REQUIRED WORK – Begin with the first line below and retype each line exactly through the line containing "m.build('pierced_apron', 'steel', gr, world=True)". Any pictures are to be left out.
>> Begin DATASET SECTION
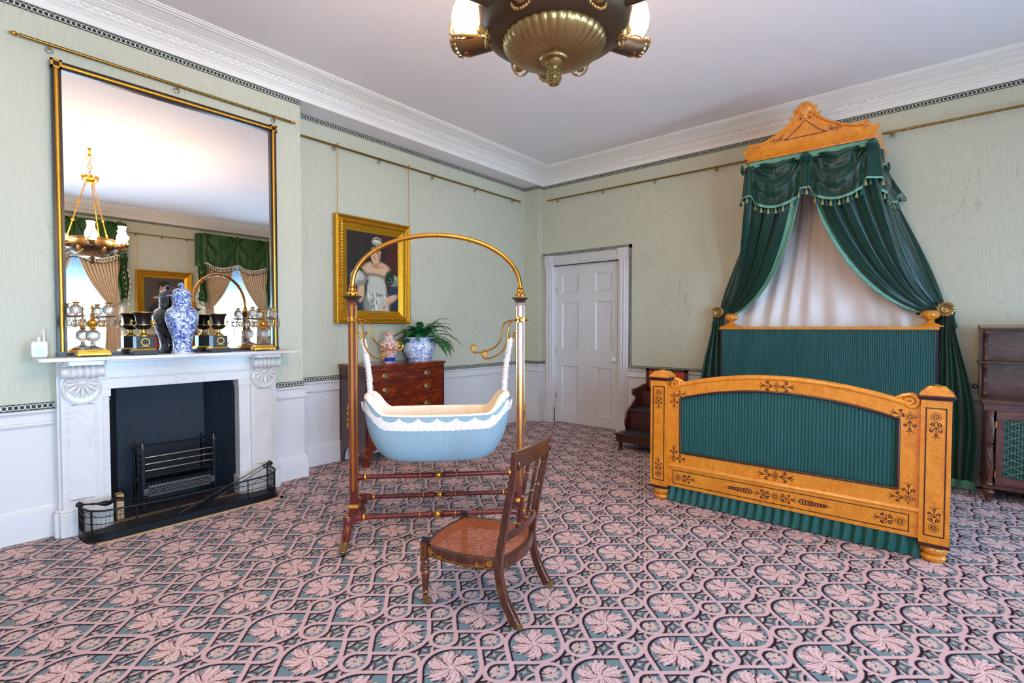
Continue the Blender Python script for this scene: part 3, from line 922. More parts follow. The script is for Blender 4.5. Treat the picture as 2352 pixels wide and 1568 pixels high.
m = MB().box(gx0, gx1-.02, gy1-.012, gy1+.004, .13, .47); m.build('back_plate', 'black_iron', gr, world=True)
for z in (.275, .325, .375, .425):
    m = MB().tube([(gx0, gy0, z), (gx1, gy0, z)], .0055, 8)
    m.build('front_bar', 'steel' if z > .3 else 'black_iron', gr, world=True)
for x in (gx0, gx1):
    for z in (.275, .325, .375, .425):
        MB().tube([(x, gy0, z), (x-(.0 if x < 1.2 else .02), gy1, z)], .005, 6).build('side_bar', 'black_iron', gr, world=True)
m = MB()
for k in range(19):
    x = gx0+.02+k*.0235; m.box(x, x+.010, gy0, gy1, .215, .228)
m.box(gx0, gx1, gy0, gy0+.012, .212, .232).box(gx0, gx1, gy1-.02, gy1, .212, .232)
m.build('grid', 'black_iron', gr, world=True)
# pierced steel apron
m = MB(); z0, z1 = .130, .212; yy = gy0-.014
m.box(gx0, gx1, yy, yy+.004, z1-.016, z1).box(gx0, gx1, yy, yy+.004, z0, z0+.014).box(gx0, gx0+.03, yy, yy+.004, z0, z1).box(gx1-.03, gx1, yy, yy+.004, z0, z1)
for k in range(24):
    for j in range(3):
        cx = gx0+.036+k*.0178+(.0089 if j % 2 else 0); cz = z0+.024+j*.0168
        if cx < gx1-.03: m.torus((cx, yy+.002, cz), .0088, .0020, (0, 1, 0), 10, 4)
for k in range(60):
    m.ell((gx0+.005+k*.008, yy-.001, z1-.004), .0028, 6); m.ell((gx0+.005+k*.008, yy-.001, z0+.004), .0028, 6)
m.build('pierced_apron', 'steel', gr, world=True)

# ---- fender
fe = thing('fender', 'low black wire fender with rounded ends round the hearth', 'fender', (1.28, 4.1, 0))
def fpath(n=60, off=0.):
    x0, x1, y0, y1, r = .655-off, 1.890+off, 4.36, 4.105-off, .13
    pts = [(x0, y0)]
    pts += [(x0+r-r*cos(t*PI/2/8), y1+r-r*sin(t*PI/2/8)) for t in range(9)]
    pts += [(x0+r+(x1-x0-2*r)*k/16, y1) for k in range(1, 16)]
    pts += [(x1-r+r*sin(t*PI/2/8), y1+r-r*cos(t*PI/2/8)) for t in range(9)]
    pts += [(x1, y0)]
    return pts
fp = fpath()
m = MB().sweep(fp, [(-.006, .012), (-.006, .0), (.006, .0), (.006, .055), (-.002, .060), (-.006, .055), (-.006, .012)], room_left=False)
m.sweep(fpath(off=.006), [(0, 0), (0, .012), (-.012, .012), (-.012, 0), (0, 0)])
m.build('base_band', 'black_iron', fe, world=True)
def ftop(t): return .195+.035*abs(2*t-1)**2.2
L = [0]
for i in range(1, len(fp)): L.append(L[-1]+math.dist(fp[i], fp[i-1]))
TL = L[-1]
def fat(t):
    s = t*TL
    for i in range(1, len(fp)):
        if L[i] >= s or i == len(fp)-1:
            q = (s-L[i-1])/(L[i]-L[i-1]); return (lerp(fp[i-1][0], fp[i][0], q), lerp(fp[i-1][1], fp[i][1], q))
m = MB().tube([(*fat(k/80), ftop(k/80)) for k in range(81)], .0065, 8); m.build('top_rail', 'black_iron', fe, world=True)
for zf in (.42, .72):
    m = MB().tube([(*fat(k/80), .06+(ftop(k/80)-.06)*zf) for k in range(81)], .0025, 6); m.build('mid_wire', 'black_iron', fe, world=True)
for k in range(8):
    t = (0, .13, .28, .43, .57, .72, .87, 1)[k]; p = fat(t)
    MB().tube([(*p, .05), (*p, ftop(t))], .005, 6).build('upright', 'black_iron', fe, world=True)
m = MB(); n = 230
for k in range(n+1):
    p = fat(k/n); m.tube([(*p, .055), (*p, ftop(k/n))], .0009, 4)
o = m.build('wire_mesh', 'black_iron', fe, world=True); o['kind'] = 'stuff'
for k in range(9):   # draped wire swags
    a, b = k/9, (k+1)/9; m = MB()
    m.tube([(*fat(lerp(a, b, q/8)), ftop(lerp(a, b, q/8))-.008-.035*(1-(q/4-1)**2)) for q in range(9)], .0018, 5)
    m.build('wire_swag', 'black_iron', fe, world=True)

# ---- fire irons lying over the fender
def iron(name, label, a, b, build):
    a, b = Vector(a), Vector(b); t = thing(name, label, 'fire iron', tuple(a))
    build(t, a, b); return t
def tongs(t, a, b):
    for s in (-1, 1):
        pts = catmull([a+Vector((.02, 0, .0)), a+Vector((.06, .03*s, .012)), a+Vector((.11, .036*s, .0)), a+Vector((.15, .014*s, -.01)), a.lerp(b, .45)+Vector((0, .012*s, 0)), b+Vector((0, .004*s, 0))], 6)
        MB().tube(pts, [.007 if i < 14 else .0045 for i in range(len(pts))], 8).build('arm', 'black_iron', t, world=True)
    d = (b-a).normalized()
    MB().lathe([(.0, -.16), (.012, -.155), (.018, -.14), (.014, -.125), (.006, -.12), (.006, -.08), (.009, -.07), (.006, -.05), (.013, -.02), (.018, .0), (.016, .02), (.006, .04)], 14, axis_m(a, d)).build('handle', 'black_iron', t, world=True)
iron('fire_tongs', 'black iron fire tongs resting on the left end of the fender', (.77, 4.235, .222), (1.42, 4.33, .075), tongs)
def shovel(t, a, b):
    d = (b-a).normalized()
    MB().tube([a, a.lerp(b, .8)], .0045, 8).build('shaft', 'steel', t, world=True)
    MB().lathe([(0, -.04), (.012, -.03), (.014, -.018), (.006, -.008), (.006, .03), (.010, .036), (.005, .05)], 12, axis_m(a, d)).build('handle', 'black_iron', t, world=True)
    c = a.lerp(b, .8); s = Vector((-d.y, d.x, 0)).normalized()
    m = MB().grid(8, 10, lambda u, v: c+(b-c)*v*1.15+s*(u-.5)*.11*(.5+.5*min(1, v*3)*(1-.25*v)) + Vector((0, 0, .014*(2*u-1)**2)))
    m.build('blade', 'black_iron', t, world=True, solid=.003)
iron('fire_shovel', 'fire shovel with its steel shaft propped on the right end of the fender', (1.865, 4.27, .245), (1.33, 4.20, .045), shovel)
def poker(t, a, b):
    d = (b-a).normalized()
    MB().tube([a, a.lerp(b, .5), b], [.0045, .0045, .003], 8).build('shaft', 'steel', t, world=True)
    MB().lathe([(0, -.045), (.013, -.034), (.013, -.022), (.006, -.01), (.006, .02), (.010, .028), (.005, .04)], 12, axis_m(a, d)).build('handle', 'black_iron', t, world=True)
iron('fire_poker', 'steel poker lying beside the shovel at the right of the fender', (1.875, 4.33, .243), (1.20, 4.24, .030), poker)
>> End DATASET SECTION
COMPLETED EXERCISE –
Continue the Blender Python script for this scene: part 3, from line 922. More parts follow. The script is for Blender 4.5. Treat the picture as 2352 pixels wide and 1568 pixels high.
m = MB().box(gx0, gx1-.02, gy1-.012, gy1+.004, .13, .47); m.build('back_plate', 'black_iron', gr, world=True)
for z in (.275, .325, .375, .425):
    m = MB().tube([(gx0, gy0, z), (gx1, gy0, z)], .0055, 8)
    m.build('front_bar', 'steel' if z > .3 else 'black_iron', gr, world=True)
for x in (gx0, gx1):
    for z in (.275, .325, .375, .425):
        MB().tube([(x, gy0, z), (x-(.0 if x < 1.2 else .02), gy1, z)], .005, 6).build('side_bar', 'black_iron', gr, world=True)
m = MB()
for k in range(19):
    x = gx0+.02+k*.0235; m.box(x, x+.010, gy0, gy1, .215, .228)
m.box(gx0, gx1, gy0, gy0+.012, .212, .232).box(gx0, gx1, gy1-.02, gy1, .212, .232)
m.build('grid', 'black_iron', gr, world=True)
# pierced steel apron
m = MB(); z0, z1 = .130, .212; yy = gy0-.014
m.box(gx0, gx1, yy, yy+.004, z1-.016, z1).box(gx0, gx1, yy, yy+.004, z0, z0+.014).box(gx0, gx0+.03, yy, yy+.004, z0, z1).box(gx1-.03, gx1, yy, yy+.004, z0, z1)
for k in range(24):
    for j in range(3):
        cx = gx0+.036+k*.0178+(.0089 if j % 2 else 0); cz = z0+.024+j*.0168
        if cx < gx1-.03: m.torus((cx, yy+.002, cz), .0088, .0020, (0, 1, 0), 10, 4)
for k in range(60):
    m.ell((gx0+.005+k*.008, yy-.001, z1-.004), .0028, 6); m.ell((gx0+.005+k*.008, yy-.001, z0+.004), .0028, 6)
m.build('pierced_apron', 'steel', gr, world=True)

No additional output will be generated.